Bölümünüz bünyesinde gerçekleştirdiğiniz veya gerçekleştirmeyi planladığınız sanayi projeleriyle ilgili bilgi verir misiniz?
Bölümümüz öğretim üyeleri çeşitli alanlarda ilgili sanayi kuruluşlarıyla projeler gerçekleştiriyor. Örneğin bir yüksek lisans öğrencimiz, tezi kapsamında savunma sanayisinde faaliyet gösteren bir firmayla su altı transdüseri tasarlayıp üretti. Başka bir yüksek lisans öğrencimiz ise tezi kapsamında Makine ve Kimya Endüstrisi Kurumu (MKE) ile SAN-TEZ projesi gerçekleştirdi. Bu projede bir obüs namlusunun otofretaj işlemi çalışıldı. Bir doktora öğrencimiz de tezi kapsamında MKE ile başka bir SAN-TEZ projesinde obüs namlusunun geri tepme sistemini ele aldı. Yine bir akademik personelimiz TÜBİTAK “5000 Akademik e-Ders” çağrısı kapsamında “Bilgisayar Destekli Tasarım” başlıklı bir projeyi başarıyla tamamladı. Benzer şekilde, Türkiye’de ilk kez “Harmonik Sarsıcı-Shaker” tasarlayıp imal etmek için akademisyenlerimiz tarafından TÜBİ- TAK projesi başvurusu tamamlamış durumda. Yine, Savunma Sanayisi İçin Araştırmacı Yetiştirme Programı (SAYP) kapsamında TUSAŞ/ TAI, Aselsan, Havelsan ve Meteksan firmaları ile savunma sanayi projeleri yürütmek amacıyla 18 Ekim 2017 tarihinde işbirliği protokolü imzaladık. Bölümümüzdeki doktora çalışmaları kapsamında TUSAŞ/TAI ile üç, Meteksan ile de bir SAYP projesi planladık. Öte yandan yerli üretim odaklı savunma, enerji, biyomedikal, otomotiv, robotik sistemler alanlarında çeşitli TÜBİTAK ve BAP projeleri gerçekleştirmeyi planlıyoruz.

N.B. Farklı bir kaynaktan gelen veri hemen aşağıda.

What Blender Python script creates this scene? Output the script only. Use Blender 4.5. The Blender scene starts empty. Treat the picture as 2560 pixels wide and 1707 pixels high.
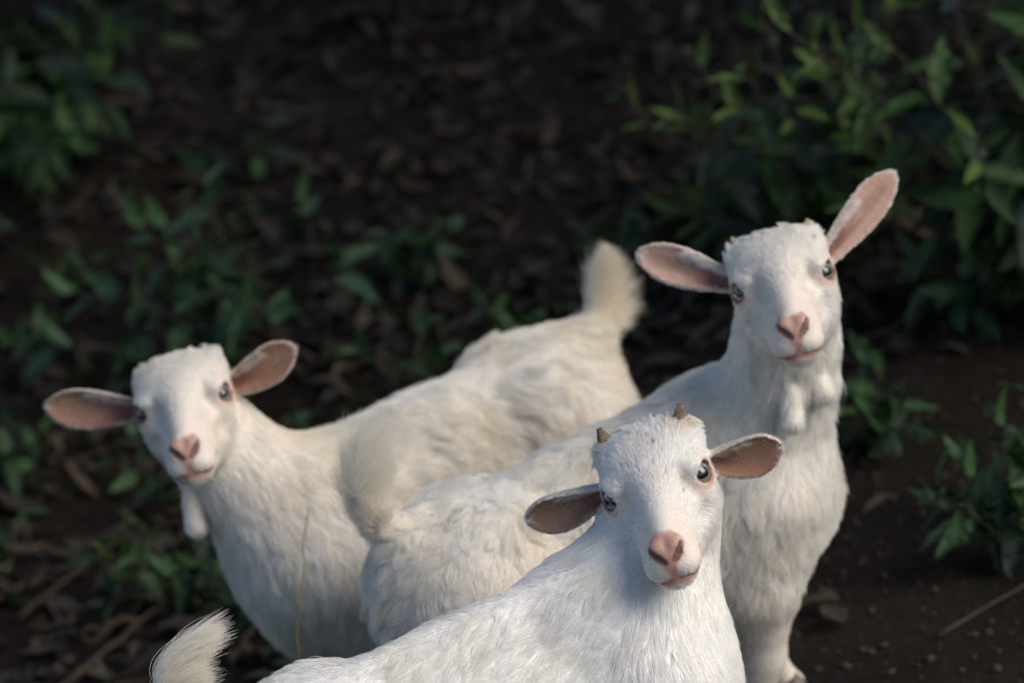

Türkiye’deki sanayi kuruluşlarının üniversitelere bakışını nasıl yorumluyorsunuz? Gelişmiş ülkeler ile kıyaslandığında nasıl bir algı farklılığı gözlemliyorsunuz?
Sanayi kuruluşları ve üniversiteler aslında birbirlerini tamamlayan iki ana unsurdur ve son yıllarda işbirlikleri konusunda önemli adımlar atılıyor. Gelişmiş ülkelerde sanayi kuruluşları, üniversiteler ve kamu kurumlarının büyük ölçüde koordineli çalıştığını ve başarının bu işbirlikleri sayesinde ortaya çıktığını gözlemliyoruz. Bu durum pek çok gelişmiş ülkede sistematik olarak ilerliyor. Kurumlar arası işbirliği mekanizmaları, sürecin doğal akışı içerisinde gerçekleşiyor ve hiçbir kurum bunu sağlamak için fazladan bir çaba harcamak durumunda kalmıyor. Kurumların, sanayinin ve üniversitelerin ayrı ayrı güçlü ve yetkin olduğu alanlar mevcut. Dolayısıyla bu kurumlar birbirini tamamlar durumda. İşbirliklerinin sistematik olarak güçlendirilmesi, hem üniversitelerin hem de sanayinin gelişmesinde ve özgün sistemlerin ortaya çıkmasında önemli bir paya sahip olacak. Ülkemizde son yıllarda bu iletişim kurulmaya başladı.